WASHINGTON — About two months after President Donald Trump pardoned more than 1,500 defendants in the Jan. 6, 2021, Capitol attack, the president said there could be a compensation fund for convicted and suspected rioters who lost jobs and income because of their cases.
“A lot of people that are in government now talk about it because a lot of the people in government really like that group of people,” Trump told Greg Kelly during an interview on his Newsmax show Tuesday night.
“These people are incredible people. They were treated so unfairly, so horribly,” the president said, adding that he believes the rioters who stormed the Capitol were “patriots.”
On Jan. 20, Trump granted clemency to more than 1,500 people who were convicted of or charged with assault, trespassing, civil disorder, disrupting Congress, theft, weapons offenses or other crimes related to Jan. 6.
The Trump supporters marched to the Capitol during a joint session of Congress, where lawmakers were certifying the electoral votes confirming Joe Biden’s win in the 2020 presidential election.
About 140 police officers were injured in clashes with rioters, and lawmakers were rushed to secure locations. Nine people who were at the Capitol on Jan. 6 died that day or in the days or weeks that followed, although it’s a point of debate whether the riot was directly responsible for the vast majority of those deaths.
In a post on X on Wednesday morning, Rep. Jamie Raskin, D-Md., a member of the House committee that investigated Jan. 6 and the events leading up to it, wrote: "Trump, do you want to set up a compensation fund for the 140 sworn police officers wounded by your J6 'patriots' too? Or is it just the criminals you’re proposing to pay reparations?

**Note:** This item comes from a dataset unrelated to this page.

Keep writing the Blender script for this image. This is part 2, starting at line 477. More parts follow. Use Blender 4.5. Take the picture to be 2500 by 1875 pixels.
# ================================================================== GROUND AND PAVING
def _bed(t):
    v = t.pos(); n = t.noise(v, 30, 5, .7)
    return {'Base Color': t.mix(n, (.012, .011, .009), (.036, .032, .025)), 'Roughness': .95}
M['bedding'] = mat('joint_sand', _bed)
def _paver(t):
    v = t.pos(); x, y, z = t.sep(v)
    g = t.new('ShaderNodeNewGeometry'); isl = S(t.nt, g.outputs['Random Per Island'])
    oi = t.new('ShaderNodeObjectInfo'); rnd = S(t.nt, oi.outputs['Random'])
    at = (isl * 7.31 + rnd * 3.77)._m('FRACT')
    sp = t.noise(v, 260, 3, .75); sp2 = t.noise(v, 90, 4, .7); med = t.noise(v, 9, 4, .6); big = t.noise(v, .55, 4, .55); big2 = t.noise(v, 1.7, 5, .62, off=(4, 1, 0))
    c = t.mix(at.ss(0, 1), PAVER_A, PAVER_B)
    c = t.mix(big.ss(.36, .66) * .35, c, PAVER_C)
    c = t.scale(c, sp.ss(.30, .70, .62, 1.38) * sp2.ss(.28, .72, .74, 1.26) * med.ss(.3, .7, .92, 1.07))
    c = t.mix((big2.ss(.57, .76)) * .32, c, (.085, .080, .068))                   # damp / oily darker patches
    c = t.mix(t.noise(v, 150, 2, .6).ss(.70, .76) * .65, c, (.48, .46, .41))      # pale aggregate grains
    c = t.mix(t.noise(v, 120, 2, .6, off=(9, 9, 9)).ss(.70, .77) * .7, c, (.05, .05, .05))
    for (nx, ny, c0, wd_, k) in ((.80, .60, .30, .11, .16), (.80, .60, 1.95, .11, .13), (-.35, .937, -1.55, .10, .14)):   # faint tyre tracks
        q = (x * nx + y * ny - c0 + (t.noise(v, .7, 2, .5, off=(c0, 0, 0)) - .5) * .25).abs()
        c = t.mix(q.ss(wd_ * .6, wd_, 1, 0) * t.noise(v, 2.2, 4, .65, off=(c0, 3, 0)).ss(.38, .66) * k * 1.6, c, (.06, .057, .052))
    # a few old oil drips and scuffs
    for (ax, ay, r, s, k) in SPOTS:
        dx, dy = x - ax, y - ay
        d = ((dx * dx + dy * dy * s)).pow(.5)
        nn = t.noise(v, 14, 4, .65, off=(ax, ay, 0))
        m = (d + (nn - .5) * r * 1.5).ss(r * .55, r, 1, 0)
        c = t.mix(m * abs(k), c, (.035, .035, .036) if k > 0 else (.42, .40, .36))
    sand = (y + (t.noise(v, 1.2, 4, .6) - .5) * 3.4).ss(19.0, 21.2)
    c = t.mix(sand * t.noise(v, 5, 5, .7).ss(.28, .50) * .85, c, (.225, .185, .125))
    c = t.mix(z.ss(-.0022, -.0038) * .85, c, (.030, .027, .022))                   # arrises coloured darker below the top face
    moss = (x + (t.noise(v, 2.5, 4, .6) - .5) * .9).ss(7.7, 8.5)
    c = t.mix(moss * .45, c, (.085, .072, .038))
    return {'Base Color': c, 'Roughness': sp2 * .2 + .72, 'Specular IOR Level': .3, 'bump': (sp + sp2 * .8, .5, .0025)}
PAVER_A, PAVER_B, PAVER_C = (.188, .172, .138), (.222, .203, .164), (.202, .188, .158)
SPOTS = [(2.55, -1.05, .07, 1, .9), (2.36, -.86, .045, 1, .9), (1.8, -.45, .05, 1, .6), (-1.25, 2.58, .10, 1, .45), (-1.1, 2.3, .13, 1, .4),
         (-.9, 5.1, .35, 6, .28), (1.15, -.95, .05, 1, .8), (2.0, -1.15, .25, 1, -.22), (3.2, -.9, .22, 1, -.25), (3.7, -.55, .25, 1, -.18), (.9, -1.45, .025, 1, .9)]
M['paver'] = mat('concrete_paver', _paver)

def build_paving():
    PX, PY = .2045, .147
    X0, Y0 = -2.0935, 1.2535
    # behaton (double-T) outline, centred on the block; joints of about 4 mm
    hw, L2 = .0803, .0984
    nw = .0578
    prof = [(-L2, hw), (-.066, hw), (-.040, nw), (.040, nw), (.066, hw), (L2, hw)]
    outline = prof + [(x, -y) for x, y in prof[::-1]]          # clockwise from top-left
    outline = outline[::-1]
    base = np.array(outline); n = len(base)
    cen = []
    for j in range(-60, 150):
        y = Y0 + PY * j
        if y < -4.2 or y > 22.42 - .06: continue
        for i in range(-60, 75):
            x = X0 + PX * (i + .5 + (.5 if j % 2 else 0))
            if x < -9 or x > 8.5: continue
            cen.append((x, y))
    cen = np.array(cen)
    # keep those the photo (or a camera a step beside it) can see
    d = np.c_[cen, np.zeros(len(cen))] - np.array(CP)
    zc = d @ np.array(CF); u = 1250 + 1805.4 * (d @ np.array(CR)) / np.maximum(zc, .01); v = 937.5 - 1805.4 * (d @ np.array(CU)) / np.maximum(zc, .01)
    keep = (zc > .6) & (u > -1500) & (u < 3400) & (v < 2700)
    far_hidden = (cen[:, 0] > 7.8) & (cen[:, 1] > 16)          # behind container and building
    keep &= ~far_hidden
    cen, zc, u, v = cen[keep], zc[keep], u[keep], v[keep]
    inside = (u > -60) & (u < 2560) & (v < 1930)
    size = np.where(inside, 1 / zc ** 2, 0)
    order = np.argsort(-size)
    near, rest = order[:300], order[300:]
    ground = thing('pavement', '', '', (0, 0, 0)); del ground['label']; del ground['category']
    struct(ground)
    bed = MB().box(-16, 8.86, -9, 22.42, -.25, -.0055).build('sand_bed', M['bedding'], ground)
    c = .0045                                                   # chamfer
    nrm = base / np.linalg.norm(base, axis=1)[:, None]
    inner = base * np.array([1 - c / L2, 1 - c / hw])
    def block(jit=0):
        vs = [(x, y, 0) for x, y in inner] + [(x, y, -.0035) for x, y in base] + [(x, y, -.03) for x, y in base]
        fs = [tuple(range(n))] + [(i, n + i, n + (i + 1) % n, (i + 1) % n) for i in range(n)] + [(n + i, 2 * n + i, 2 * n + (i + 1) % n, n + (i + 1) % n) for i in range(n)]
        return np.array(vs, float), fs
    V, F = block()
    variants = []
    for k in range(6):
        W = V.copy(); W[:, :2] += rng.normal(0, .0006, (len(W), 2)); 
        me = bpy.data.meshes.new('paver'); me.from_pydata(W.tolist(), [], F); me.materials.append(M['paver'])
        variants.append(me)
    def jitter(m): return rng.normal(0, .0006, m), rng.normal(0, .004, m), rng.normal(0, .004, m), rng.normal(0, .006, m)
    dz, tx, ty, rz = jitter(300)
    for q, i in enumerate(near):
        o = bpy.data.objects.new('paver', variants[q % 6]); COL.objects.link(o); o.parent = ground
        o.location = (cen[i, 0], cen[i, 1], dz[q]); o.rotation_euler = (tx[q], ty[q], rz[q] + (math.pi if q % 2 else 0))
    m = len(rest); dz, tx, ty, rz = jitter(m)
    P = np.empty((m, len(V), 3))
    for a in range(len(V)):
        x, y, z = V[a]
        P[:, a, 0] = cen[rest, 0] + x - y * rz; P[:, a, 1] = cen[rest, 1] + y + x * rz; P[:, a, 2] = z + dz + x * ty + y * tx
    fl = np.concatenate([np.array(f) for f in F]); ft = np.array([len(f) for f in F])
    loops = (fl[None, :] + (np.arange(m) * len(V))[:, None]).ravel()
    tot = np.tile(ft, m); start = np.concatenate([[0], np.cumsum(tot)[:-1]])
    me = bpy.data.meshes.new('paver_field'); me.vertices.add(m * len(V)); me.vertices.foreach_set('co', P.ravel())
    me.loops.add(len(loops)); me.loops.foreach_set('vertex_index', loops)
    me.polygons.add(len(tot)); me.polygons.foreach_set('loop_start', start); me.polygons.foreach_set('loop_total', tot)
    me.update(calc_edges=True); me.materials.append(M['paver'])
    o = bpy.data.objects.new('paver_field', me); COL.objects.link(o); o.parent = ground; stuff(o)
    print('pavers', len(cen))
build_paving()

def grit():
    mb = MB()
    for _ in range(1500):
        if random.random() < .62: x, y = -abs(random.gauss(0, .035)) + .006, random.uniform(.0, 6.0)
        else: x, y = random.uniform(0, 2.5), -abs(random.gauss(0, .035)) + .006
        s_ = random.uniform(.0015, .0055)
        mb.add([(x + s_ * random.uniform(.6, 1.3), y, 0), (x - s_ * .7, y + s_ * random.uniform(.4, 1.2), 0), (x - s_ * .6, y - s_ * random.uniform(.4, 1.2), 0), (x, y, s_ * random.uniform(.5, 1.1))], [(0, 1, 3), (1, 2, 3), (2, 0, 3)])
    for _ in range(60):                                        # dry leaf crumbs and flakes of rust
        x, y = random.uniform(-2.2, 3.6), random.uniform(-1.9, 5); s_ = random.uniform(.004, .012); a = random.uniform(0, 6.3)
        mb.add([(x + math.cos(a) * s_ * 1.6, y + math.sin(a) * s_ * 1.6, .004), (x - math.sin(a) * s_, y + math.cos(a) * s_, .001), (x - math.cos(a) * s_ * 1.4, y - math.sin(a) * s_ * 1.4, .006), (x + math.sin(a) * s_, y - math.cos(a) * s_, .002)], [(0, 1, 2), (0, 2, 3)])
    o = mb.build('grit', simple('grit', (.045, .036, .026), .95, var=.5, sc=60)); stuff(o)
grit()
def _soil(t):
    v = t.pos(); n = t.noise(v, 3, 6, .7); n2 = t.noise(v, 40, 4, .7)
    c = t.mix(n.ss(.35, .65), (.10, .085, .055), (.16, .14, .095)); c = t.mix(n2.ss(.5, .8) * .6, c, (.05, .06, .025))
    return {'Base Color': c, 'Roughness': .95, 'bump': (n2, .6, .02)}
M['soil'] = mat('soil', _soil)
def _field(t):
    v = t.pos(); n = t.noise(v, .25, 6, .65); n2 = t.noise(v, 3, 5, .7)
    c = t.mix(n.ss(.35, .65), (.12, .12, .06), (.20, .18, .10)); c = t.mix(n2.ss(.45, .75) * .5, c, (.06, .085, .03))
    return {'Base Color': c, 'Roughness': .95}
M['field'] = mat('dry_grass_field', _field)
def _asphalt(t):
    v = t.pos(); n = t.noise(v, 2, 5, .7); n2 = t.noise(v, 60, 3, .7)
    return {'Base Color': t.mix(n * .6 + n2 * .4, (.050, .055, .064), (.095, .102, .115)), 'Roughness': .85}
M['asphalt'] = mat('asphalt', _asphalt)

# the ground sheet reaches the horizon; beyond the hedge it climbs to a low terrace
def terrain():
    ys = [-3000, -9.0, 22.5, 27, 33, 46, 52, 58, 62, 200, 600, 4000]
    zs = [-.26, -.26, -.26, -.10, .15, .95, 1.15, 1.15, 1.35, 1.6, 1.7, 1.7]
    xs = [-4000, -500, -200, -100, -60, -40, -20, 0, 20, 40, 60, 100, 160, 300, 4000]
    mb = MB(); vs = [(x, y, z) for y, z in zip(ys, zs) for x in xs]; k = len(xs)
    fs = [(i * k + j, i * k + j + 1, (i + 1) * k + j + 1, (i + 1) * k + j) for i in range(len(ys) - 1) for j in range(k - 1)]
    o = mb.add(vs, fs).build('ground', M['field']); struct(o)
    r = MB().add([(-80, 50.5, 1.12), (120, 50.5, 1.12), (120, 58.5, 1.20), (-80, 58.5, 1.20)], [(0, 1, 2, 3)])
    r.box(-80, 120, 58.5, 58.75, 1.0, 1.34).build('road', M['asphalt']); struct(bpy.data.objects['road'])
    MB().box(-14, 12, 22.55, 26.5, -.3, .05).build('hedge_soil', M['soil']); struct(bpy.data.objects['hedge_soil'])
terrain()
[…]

Why should the taxpayers pay for the upkeep of your mercenary gang?"
Trump also told Newsmax he'd look into a lawsuit filed by the family of Ashli Babbitt, a Trump supporter who was fatally shot by a police officer as she tried to climb through a broken window at the Capitol on Jan. 6, as well as the fact that the officer was cleared in the shooting and promoted in 2023.
"I'm a big fan of Ashli Babbitt," he said. "And Ashli Babbitt was a really good person who was a big MAGA fan, Trump fan. And she was innocently standing there."
The suggestion of a compensation fund comes as the Trump administration is aggressively targeting what it sees as excessive government spending.